Thanks to Xander Morrison and Gotee Records for allowing us to share about the project Xander built for internal use at Gotee Records.

Independent record labels have a lot of data at their disposal, but they don’t always have an easy way to gain insights from that data. Xander Morrison joined our Data Science bootcamp to create tools that allow the team at Gotee Records to gain insights about how their music is being consumed.

When it came time for his mid-course capstone, Xander was ready to start showing Gotee Records some insights. He shared, “my primary motivation is to present my company with valuable intelligence that can be used in marketing campaigns tailored to each of our artists. The goal is to notice differences in how each artist’s music is streamed so that we can lean into those strategies as we continue to create and publish music.”

The Data Question

Xander’s initial questions included:

  • In what context are our artists being streamed (i.e. playlists, libraries, radio)?
  • Which artist is being streamed the most frequently?
  • Are certain customers streaming a song multiple times?
  • Which zip codes are the hottest markets for our artists?
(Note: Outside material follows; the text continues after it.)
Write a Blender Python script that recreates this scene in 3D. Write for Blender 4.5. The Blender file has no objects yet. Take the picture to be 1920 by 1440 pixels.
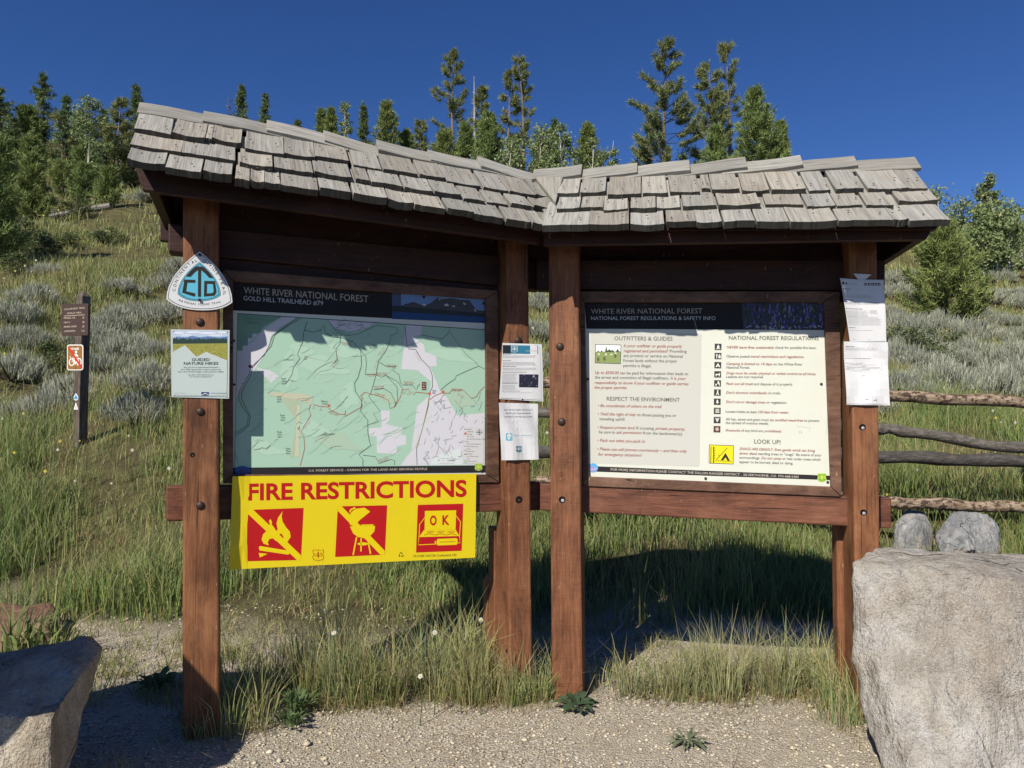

He expected to find a couple results.

  • Younger artists will have a higher streaming play count
  • Most songs will be listened to on a playlist

For this project, he was able to use Apple’s iTunes API which includes streaming data from Apple Music. Xander narrowed his data down to songs streamed in the United States during September 2017 so that he could work with a manageable data set. After downloading the data, he shared what he saw, “each row was an instance of a stream of one of our songs; however, the only identifiable information in this original data set was the Apple ID for that song. There was no artist name, no song title, no album name.”

He was able to pair this data up with another data set that mapped Apple IDs to song title and artist name. To gain insights into hot markets, he paired the zip code data from Apple with a dataset that maps zip codes to latitude and longitude coordinates and then mapped that to a dataset with cities and states.

He used plyr, dplyr, and tidyverse to manipulate the data. He used magrittr to create pipelines for passing data around to different functions.

The Visualizations

Xander’s goal for this project was to create a “fast aggregator and visualizer” for information that can drive decisions at the record label. Artist managers and marketers at the label want easy-to-use tools where they can find answers quickly to inform their decisions. To achieve this, he made sure his visualizations were clean and understandable. He utilized ggplot2 to create line charts and bar graphs. He used a map of the United States to show where songs were being played.

The Results

A song by song comparison of stream counts.

Song by Song comparison between the artists Aaron Cole and Grits

Hot market comparison for two artist.

Market comparison between two artists

Xander will be building upon this project for his final capstone which he hopes to deploy for internal use at Gotee Records.